Allah mengutus Rasulullah SAW dan menurunkan kepadanya al-Quran ialah untuk mengubah keadaan tersebut, dari kegelapan menuju cahaya. Apabila bertikai merupakan suatu kegelapan, maka cahayanya ialah bersatu, jika memonopoli perdagangan adalah kegelapan, maka kejujuran ialah cahayanya, ketika pertikaian adalah kegelapan, maka persatuan dan kesejahteraan bagi semua merupakan cahaya. Apabila berhala-berhala sebagai kegelapan, maka tauhid yang murni ialah cahayanya.

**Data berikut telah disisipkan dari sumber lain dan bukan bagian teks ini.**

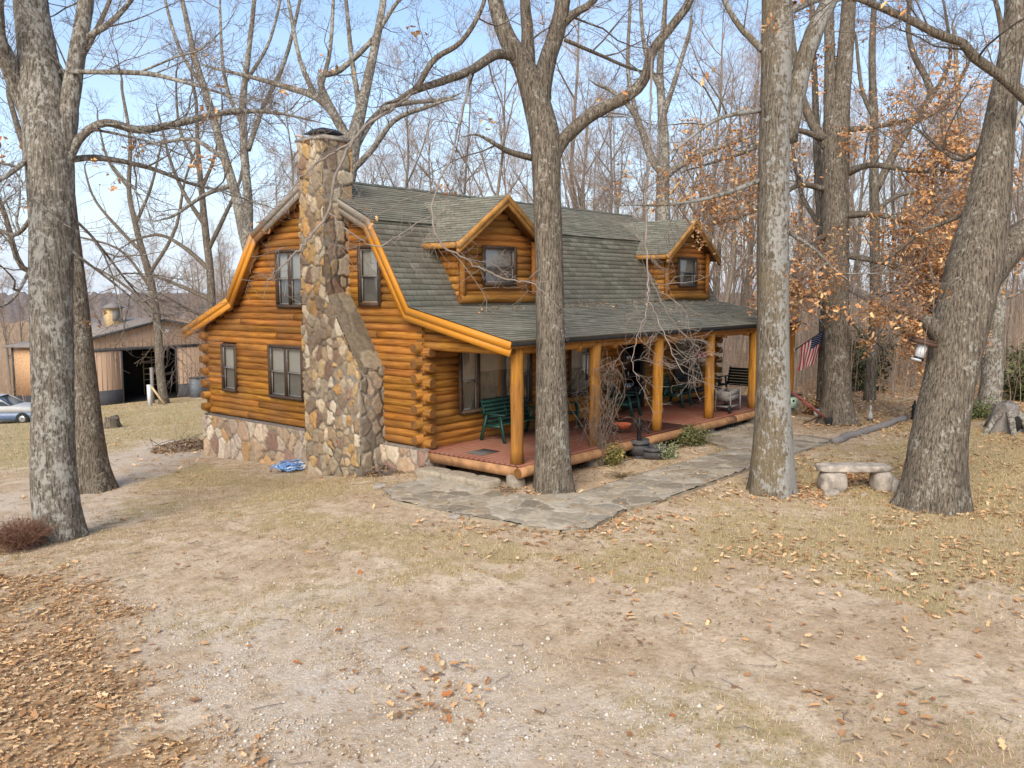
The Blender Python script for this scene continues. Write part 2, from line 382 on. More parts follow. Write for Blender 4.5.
def masks(x, y):
    n1 = fnoise(x, y, .9, 5)-.5; n2 = fnoise(x, y, .5, 9)-.5
    n3 = fnoise(x, y, 2.6, 15)-.5
    def soft(p, s, k): return sstep(s, -s, pdist(x, y, p)+n1*k+n3*k*.45)
    leaf = soft(LEAFZ, 1.1, 3.0); leafr = soft(LEAFR, 1.2, 3.)
    leaf = np.maximum(leaf, leafr*(.65+.8*n2)); leaf = np.maximum(leaf, .75*soft(BED, .3, .5))
    gr = np.maximum(soft(GRASSR, 1.5, 4.2), np.maximum(soft(GRASSL, 1., 3.)*.8, np.maximum(soft(GRASSF, 1.5, 4.)*.8, soft(GRASSM, .6, 2.2)*.75)))
    gr = np.clip(gr*(1.0+1.4*n2), 0, 1); gr = np.maximum(gr, .42*sstep(.45, .75, fnoise(x, y, .55, 71)+n3*.3)*sstep(-13, -9, x))
    leaf = np.maximum(leaf, .45*soft(GRASSR, .5, 2)*sstep(.02, .25, fnoise(x, y, .7, 31)-.5))
    trk = soft(TRACK, .6, 1.2); gr = gr*(1-.9*trk); leaf = leaf*(1-trk)
    leaf = np.maximum(leaf, .8*sstep(40, 52, y)); gr = gr*sstep(60, 45, y)
    gv = soft(GRAVEL, .8, 3.)*np.clip(.75+2.2*n2, 0, 1); gv = np.maximum(gv, trk*.75)
    return np.clip(leaf, 0, 1), np.clip(gr, 0, 1), np.clip(gv, 0, 1)
def axis(lo, hi, st, far):
    a = [lo]; s = st
    while a[-1] > -far: s *= 1.17; a.append(a[-1]-s)
    b = [hi]; s = st
    while b[-1] < far: s *= 1.17; b.append(b[-1]+s)
    return np.concatenate([a[:0:-1], np.arange(lo, hi+st/2, st), b[1:]])
xs = axis(-15, 24, .2, 3500); ys = axis(-18, 24, .2, 3500)
X, Y = np.meshgrid(xs, ys); Z = G(X, Y)+.02*(fnoise(X, Y, 3., 21)-.5)
Z = Z-.03*((X > .3) & (X < 13.3) & (Y > -2.4) & (Y < 8.4))
mb = MB(); nx = len(xs); I = (np.arange(len(ys)-1)[:, None]*nx+np.arange(nx-1)[None]).ravel()
lf, gr, gv = masks(X.ravel(), Y.ravel())
mb.add(np.stack([X, Y, Z], -1).reshape(-1, 3), np.stack([I, I+1, I+nx+1, I+nx], -1), np.stack([lf, gr, gv], -1))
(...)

Al-Quran diturunkan untuk membangun peradaban yang tujuannya ialah untuk memperbaiki kehidupan masyarakat. Adapun, masyarakat dikatakan baik apabila memenuhi tiga syarat, yaitu: لَهُمْ أَجْرُهُمْ عِندَ رَبِّهِمْ وَلَا خَوْفٌ عَلَيْهِمْ وَلَا هُمْ يَحْزَنُونَ””. 1) lahum ajruhum ‘inda robbihim, maknanya ialah hidup sejahtera; 2) walâ khaufun ‘alaihim, maknanya ialah damai; dan 3) wa lâhum yahzanûn, yaitu bahagia. Apabila ketiga hal tersebut terwujud, maka masyarakat itu sudah baik, berkemajuan dan berkeadabaan.